***** Information provided
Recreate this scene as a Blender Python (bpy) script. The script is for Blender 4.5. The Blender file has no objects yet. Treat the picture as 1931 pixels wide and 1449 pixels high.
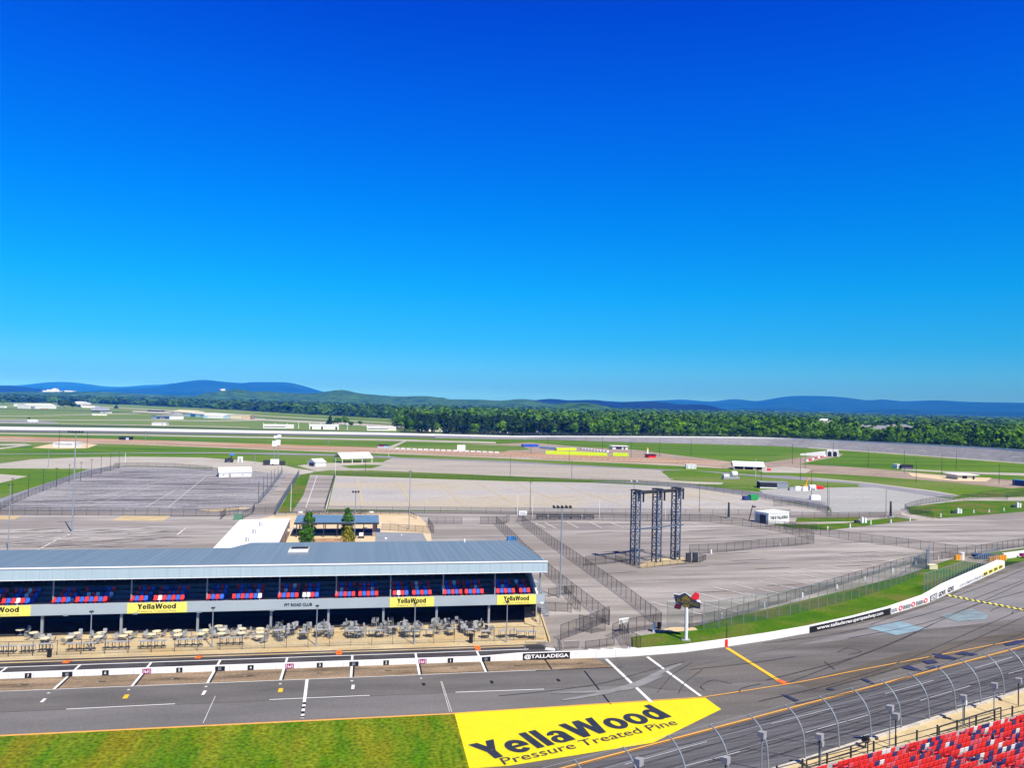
import bpy, math, random
import numpy as np
from math import radians as rad
random.seed(7)
# ---------------------------------------------------------------- camera
W_, H_, FPX, CAMH = 1931., 1449., 1470., 34.0
roll, pitch, yaw = rad(1.375), math.atan(35.6/FPX), rad(-10.48)
F = np.array([0, math.cos(pitch), math.sin(pitch)]); U0 = np.array([0, -math.sin(pitch), math.cos(pitch)]); R0 = np.array([1., 0, 0])
U = math.cos(roll)*U0-math.sin(roll)*R0; R = math.cos(roll)*R0+math.sin(roll)*U0
RZ = np.array([[math.cos(yaw), -math.sin(yaw), 0], [math.sin(yaw), math.cos(yaw), 0], [0, 0, 1.]])
R, U, F = RZ@R, RZ@U, RZ@F
sc = bpy.context.scene
cam = bpy.data.cameras.new('camera'); co = bpy.data.objects.new('camera', cam); sc.collection.objects.link(co)
from mathutils import Matrix, Vector
M = Matrix(((R[0], U[0], -F[0], 0), (R[1], U[1], -F[1], 0), (R[2], U[2], -F[2], CAMH), (0, 0, 0, 1)))
co.matrix_world = M
cam.sensor_fit = 'HORIZONTAL'; cam.sensor_width = 36; cam.lens = 36*FPX/W_; cam.clip_start = .5; cam.clip_end = 80000
sc.camera = co
# ---------------------------------------------------------------- sky, sun, exposure
sc.view_settings.view_transform = 'Standard'; sc.view_settings.look = 'None'; sc.view_settings.exposure = 0.45; sc.view_settings.gamma = 1
sc.cycles.transparent_max_bounces = 24; sc.cycles.max_bounces = 6; sc.cycles.volume_bounces = 0
SUN_AZ, SUN_EL = rad(-66.5), rad(51.5)
wd = bpy.data.worlds.new('World'); sc.world = wd; wd.use_nodes = True
nt = wd.node_tree; nt.nodes.clear()
sky = nt.nodes.new('ShaderNodeTexSky'); sky.sky_type = 'NISHITA'; sky.sun_disc = False
sky.sun_elevation = SUN_EL; sky.sun_rotation = math.pi/2-SUN_AZ; sky.altitude = 150; sky.air_density = 1; sky.dust_density = .3; sky.ozone_density = 3
tc = nt.nodes.new('ShaderNodeTexCoord'); sx = nt.nodes.new('ShaderNodeSeparateXYZ'); nt.links.new(tc.outputs['Generated'], sx.inputs[0])
rp = nt.nodes.new('ShaderNodeValToRGB'); nt.links.new(sx.outputs['Z'], rp.inputs[0])
SKYR = [(0.0, (0.118, 0.2448, 0.621)), (0.008, (0.118, 0.2448, 0.621)), (0.017, (0.098, 0.2647, 0.7113)), (0.04, (0.0883, 0.3378, 0.7708)), (0.0746, (0.041, 0.3535, 0.7236)), (0.141, (0.0086, 0.3904, 0.779)), (0.238, (0.0002, 0.3512, 0.8883)), (0.356, (0.0006, 0.2603, 1.0)), (0.454, (0.0007, 0.1713, 1.0)), (0.58, (0.05, 0.12, 0.35)), (1.0, (0.08, 0.13, 0.24))]
cr = rp.color_ramp
while len(cr.elements) < len(SKYR): cr.elements.new(.5)
for e, (p, c) in zip(cr.elements, SKYR): e.position = p; e.color = (*c, 1)
mx = nt.nodes.new('ShaderNodeMix'); mx.data_type = 'RGBA'; mx.blend_type = 'MULTIPLY'; mx.inputs[0].default_value = 1
nt.links.new(sky.outputs[0], mx.inputs[6]); nt.links.new(rp.outputs[0], mx.inputs[7])
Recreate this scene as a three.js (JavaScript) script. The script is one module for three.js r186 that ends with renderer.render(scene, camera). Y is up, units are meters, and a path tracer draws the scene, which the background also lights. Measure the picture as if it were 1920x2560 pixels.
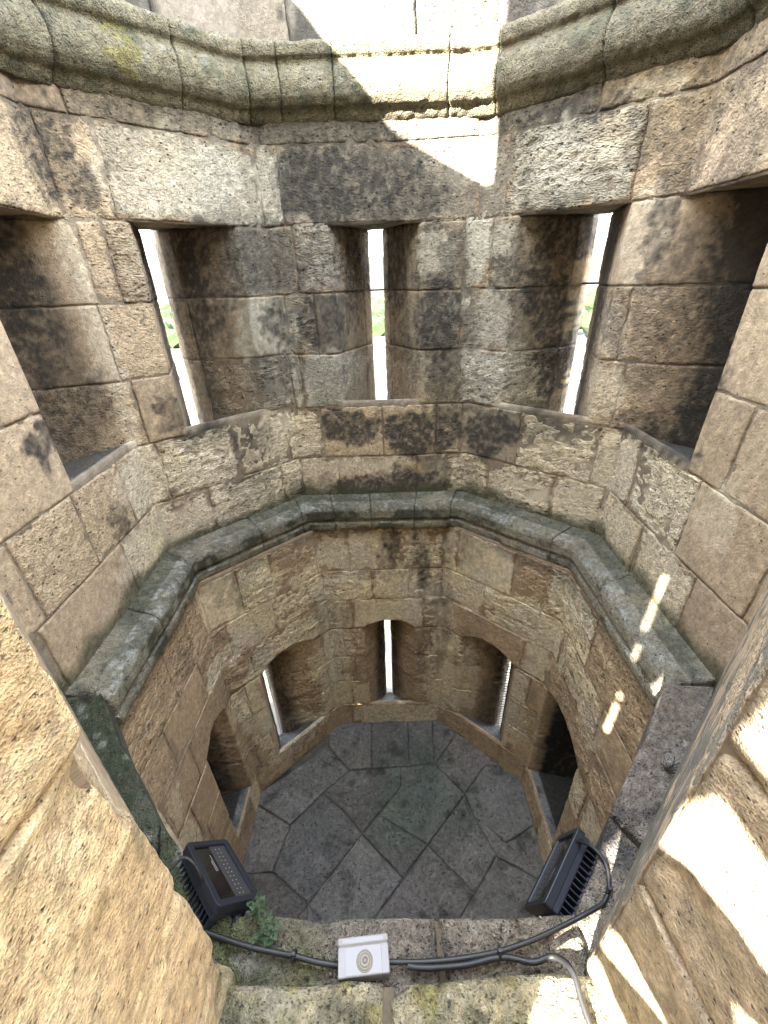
import * as THREE from 'three';
import { mergeGeometries } from 'three/addons/utils/BufferGeometryUtils.js';
import { RoundedBoxGeometry } from 'three/addons/geometries/RoundedBoxGeometry.js';

// ------------------------------------------------------------------ camera, sky, sun, exposure
const scene = new THREE.Scene();
const camera = new THREE.PerspectiveCamera(101.4, 0.75, 0.03, 9000);
camera.rotation.set(THREE.MathUtils.degToRad(-29.31), 0, THREE.MathUtils.degToRad(-1.97), 'XYZ');
scene.add(camera);
const SUN = new THREE.Vector3(0.643 * 0.819, -0.574, -0.766 * 0.819);          // direction in which the light travels
const SKY_LEVEL = 0.8, EXPOSURE = 19;
const sun = new THREE.DirectionalLight(new THREE.Color(1, 0.93, 0.82), 5);
sun.position.copy(SUN).multiplyScalar(-60);
sun.castShadow = true; sun.shadow.mapSize.set(4096, 4096);
Object.assign(sun.shadow.camera, { left: -8, right: 8, top: 8, bottom: -8, near: 1, far: 120 });
scene.add(sun, sun.target);

// ------------------------------------------------------------------ noise and small helpers
function rng(seed) { let a = seed >>> 0; return () => { a = (a + 0x6D2B79F5) | 0; let t = Math.imul(a ^ (a >>> 15), 1 | a); t = (t + Math.imul(t ^ (t >>> 7), 61 | t)) ^ t; return ((t ^ (t >>> 14)) >>> 0) / 4294967296; }; }
const PERM = new Uint8Array(512), VAL = new Float32Array(256);
{ const r = rng(11); const p = [...Array(256).keys()]; for (let i = 255; i > 0; i--) { const j = (r() * (i + 1)) | 0; [p[i], p[j]] = [p[j], p[i]]; } for (let i = 0; i < 512; i++) PERM[i] = p[i & 255]; for (let i = 0; i < 256; i++) VAL[i] = r() * 2 - 1; }
function vn(x, y, z = 0) {
  const X = Math.floor(x), Y = Math.floor(y), Z = Math.floor(z); let fx = x - X, fy = y - Y, fz = z - Z;
  fx = fx * fx * (3 - 2 * fx); fy = fy * fy * (3 - 2 * fy); fz = fz * fz * (3 - 2 * fz);
  const a = PERM[X & 255], b = PERM[(X + 1) & 255], y0 = Y & 255, y1 = (Y + 1) & 255, z0 = Z & 255, z1 = (Z + 1) & 255;
  const h = (p, yy, zz) => VAL[PERM[(PERM[(p + yy) & 255] + zz) & 255]];
  const l = (u, v, t) => u + (v - u) * t;
  return l(l(l(h(a, y0, z0), h(b, y0, z0), fx), l(h(a, y1, z0), h(b, y1, z0), fx), fy), l(l(h(a, y0, z1), h(b, y0, z1), fx), l(h(a, y1, z1), h(b, y1, z1), fx), fy), fz);
}
function fbm(x, y, z, o = 3) { let s = 0, a = 0.5; for (let i = 0; i < o; i++) { s += a * vn(x, y, z); x = x * 2.03 + 17.1; y = y * 2.03 + 5.3; z = z * 2.03 + 9.7; a *= 0.5; } return s; }
const clamp = (x, a = 0, b = 1) => Math.min(b, Math.max(a, x));
const sst = (a, b, x) => { const t = clamp((x - a) / (b - a)); return t * t * (3 - 2 * t); };
const mixc = (c, d, t) => [c[0] + (d[0] - c[0]) * t, c[1] + (d[1] - c[1]) * t, c[2] + (d[2] - c[2]) * t];
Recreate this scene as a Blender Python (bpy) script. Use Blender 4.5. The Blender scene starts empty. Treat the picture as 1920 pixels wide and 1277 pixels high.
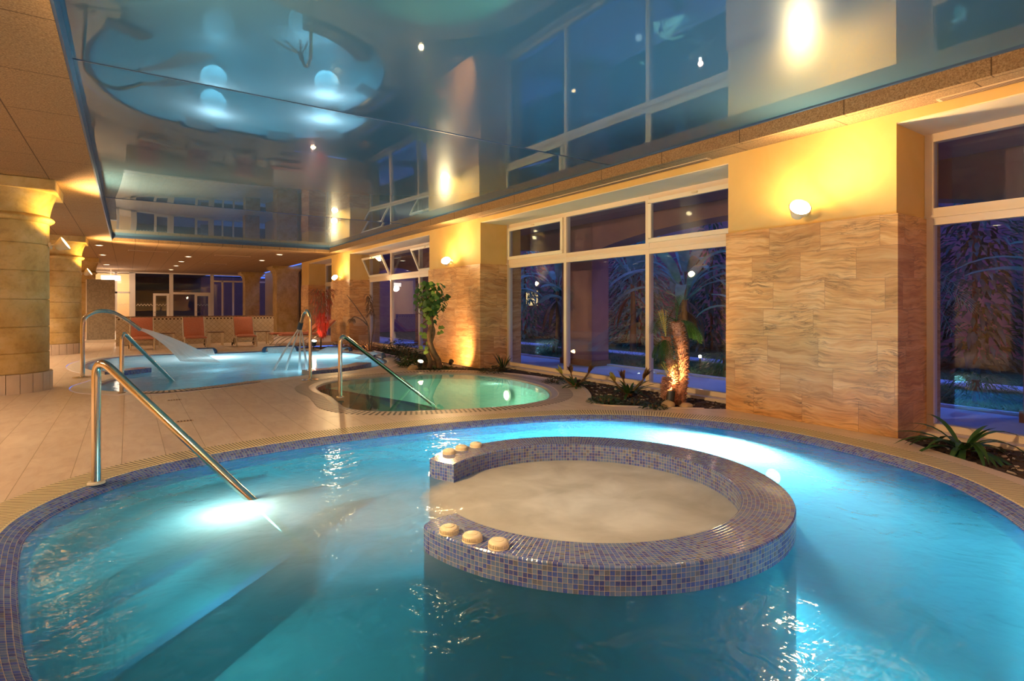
**********
** Given request **
Give an exact copy of the material, leaving out every picture.

** Answer to the problem **
Recreate this scene as a Blender Python (bpy) script. The script is for Blender 4.5. The Blender file has no objects yet. Treat the picture as 1931 pixels wide and 1449 pixels high.
import bpy, math, random
import numpy as np
from math import radians as rad
random.seed(7)
# ---------------------------------------------------------------- camera
W_, H_, FPX, CAMH = 1931., 1449., 1470., 34.0
roll, pitch, yaw = rad(1.375), math.atan(35.6/FPX), rad(-10.48)
F = np.array([0, math.cos(pitch), math.sin(pitch)]); U0 = np.array([0, -math.sin(pitch), math.cos(pitch)]); R0 = np.array([1., 0, 0])
U = math.cos(roll)*U0-math.sin(roll)*R0; R = math.cos(roll)*R0+math.sin(roll)*U0
RZ = np.array([[math.cos(yaw), -math.sin(yaw), 0], [math.sin(yaw), math.cos(yaw), 0], [0, 0, 1.]])
R, U, F = RZ@R, RZ@U, RZ@F
sc = bpy.context.scene
cam = bpy.data.cameras.new('camera'); co = bpy.data.objects.new('camera', cam); sc.collection.objects.link(co)
from mathutils import Matrix, Vector
M = Matrix(((R[0], U[0], -F[0], 0), (R[1], U[1], -F[1], 0), (R[2], U[2], -F[2], CAMH), (0, 0, 0, 1)))
co.matrix_world = M
cam.sensor_fit = 'HORIZONTAL'; cam.sensor_width = 36; cam.lens = 36*FPX/W_; cam.clip_start = .5; cam.clip_end = 80000
sc.camera = co
# ---------------------------------------------------------------- sky, sun, exposure
sc.view_settings.view_transform = 'Standard'; sc.view_settings.look = 'None'; sc.view_settings.exposure = 0.45; sc.view_settings.gamma = 1
sc.cycles.transparent_max_bounces = 24; sc.cycles.max_bounces = 6; sc.cycles.volume_bounces = 0
SUN_AZ, SUN_EL = rad(-66.5), rad(51.5)
wd = bpy.data.worlds.new('World'); sc.world = wd; wd.use_nodes = True
nt = wd.node_tree; nt.nodes.clear()
sky = nt.nodes.new('ShaderNodeTexSky'); sky.sky_type = 'NISHITA'; sky.sun_disc = False
sky.sun_elevation = SUN_EL; sky.sun_rotation = math.pi/2-SUN_AZ; sky.altitude = 150; sky.air_density = 1; sky.dust_density = .3; sky.ozone_density = 3
tc = nt.nodes.new('ShaderNodeTexCoord'); sx = nt.nodes.new('ShaderNodeSeparateXYZ'); nt.links.new(tc.outputs['Generated'], sx.inputs[0])
rp = nt.nodes.new('ShaderNodeValToRGB'); nt.links.new(sx.outputs['Z'], rp.inputs[0])
SKYR = [(0.0, (0.118, 0.2448, 0.621)), (0.008, (0.118, 0.2448, 0.621)), (0.017, (0.098, 0.2647, 0.7113)), (0.04, (0.0883, 0.3378, 0.7708)), (0.0746, (0.041, 0.3535, 0.7236)), (0.141, (0.0086, 0.3904, 0.779)), (0.238, (0.0002, 0.3512, 0.8883)), (0.356, (0.0006, 0.2603, 1.0)), (0.454, (0.0007, 0.1713, 1.0)), (0.58, (0.05, 0.12, 0.35)), (1.0, (0.08, 0.13, 0.24))]
cr = rp.color_ramp
while len(cr.elements) < len(SKYR): cr.elements.new(.5)
for e, (p, c) in zip(cr.elements, SKYR): e.position = p; e.color = (*c, 1)
mx = nt.nodes.new('ShaderNodeMix'); mx.data_type = 'RGBA'; mx.blend_type = 'MULTIPLY'; mx.inputs[0].default_value = 1
nt.links.new(sky.outputs[0], mx.inputs[6]); nt.links.new(rp.outputs[0], mx.inputs[7])
Recreate this scene as a three.js (JavaScript) script. The script is one module for three.js r186 that ends with renderer.render(scene, camera). Y is up, units are meters, and a path tracer draws the scene, which the background also lights. Measure the picture as if it were 1920x2560 pixels.
import * as THREE from 'three';
import { mergeGeometries } from 'three/addons/utils/BufferGeometryUtils.js';
import { RoundedBoxGeometry } from 'three/addons/geometries/RoundedBoxGeometry.js';

// ------------------------------------------------------------------ camera, sky, sun, exposure
const scene = new THREE.Scene();
const camera = new THREE.PerspectiveCamera(101.4, 0.75, 0.03, 9000);
camera.rotation.set(THREE.MathUtils.degToRad(-29.31), 0, THREE.MathUtils.degToRad(-1.97), 'XYZ');
scene.add(camera);
const SUN = new THREE.Vector3(0.643 * 0.819, -0.574, -0.766 * 0.819);          // direction in which the light travels
const SKY_LEVEL = 0.8, EXPOSURE = 19;
const sun = new THREE.DirectionalLight(new THREE.Color(1, 0.93, 0.82), 5);
sun.position.copy(SUN).multiplyScalar(-60);
sun.castShadow = true; sun.shadow.mapSize.set(4096, 4096);
Object.assign(sun.shadow.camera, { left: -8, right: 8, top: 8, bottom: -8, near: 1, far: 120 });
scene.add(sun, sun.target);

// ------------------------------------------------------------------ noise and small helpers
function rng(seed) { let a = seed >>> 0; return () => { a = (a + 0x6D2B79F5) | 0; let t = Math.imul(a ^ (a >>> 15), 1 | a); t = (t + Math.imul(t ^ (t >>> 7), 61 | t)) ^ t; return ((t ^ (t >>> 14)) >>> 0) / 4294967296; }; }
const PERM = new Uint8Array(512), VAL = new Float32Array(256);
{ const r = rng(11); const p = [...Array(256).keys()]; for (let i = 255; i > 0; i--) { const j = (r() * (i + 1)) | 0; [p[i], p[j]] = [p[j], p[i]]; } for (let i = 0; i < 512; i++) PERM[i] = p[i & 255]; for (let i = 0; i < 256; i++) VAL[i] = r() * 2 - 1; }
function vn(x, y, z = 0) {
  const X = Math.floor(x), Y = Math.floor(y), Z = Math.floor(z); let fx = x - X, fy = y - Y, fz = z - Z;
  fx = fx * fx * (3 - 2 * fx); fy = fy * fy * (3 - 2 * fy); fz = fz * fz * (3 - 2 * fz);
  const a = PERM[X & 255], b = PERM[(X + 1) & 255], y0 = Y & 255, y1 = (Y + 1) & 255, z0 = Z & 255, z1 = (Z + 1) & 255;
  const h = (p, yy, zz) => VAL[PERM[(PERM[(p + yy) & 255] + zz) & 255]];
  const l = (u, v, t) => u + (v - u) * t;
  return l(l(l(h(a, y0, z0), h(b, y0, z0), fx), l(h(a, y1, z0), h(b, y1, z0), fx), fy), l(l(h(a, y0, z1), h(b, y0, z1), fx), l(h(a, y1, z1), h(b, y1, z1), fx), fy), fz);
}
function fbm(x, y, z, o = 3) { let s = 0, a = 0.5; for (let i = 0; i < o; i++) { s += a * vn(x, y, z); x = x * 2.03 + 17.1; y = y * 2.03 + 5.3; z = z * 2.03 + 9.7; a *= 0.5; } return s; }
const clamp = (x, a = 0, b = 1) => Math.min(b, Math.max(a, x));
const sst = (a, b, x) => { const t = clamp((x - a) / (b - a)); return t * t * (3 - 2 * t); };
const mixc = (c, d, t) => [c[0] + (d[0] - c[0]) * t, c[1] + (d[1] - c[1]) * t, c[2] + (d[2] - c[2]) * t];
Recreate this scene as a Blender Python (bpy) script. Use Blender 4.5. The Blender scene starts empty. Treat the picture as 1920 pixels wide and 1277 pixels high.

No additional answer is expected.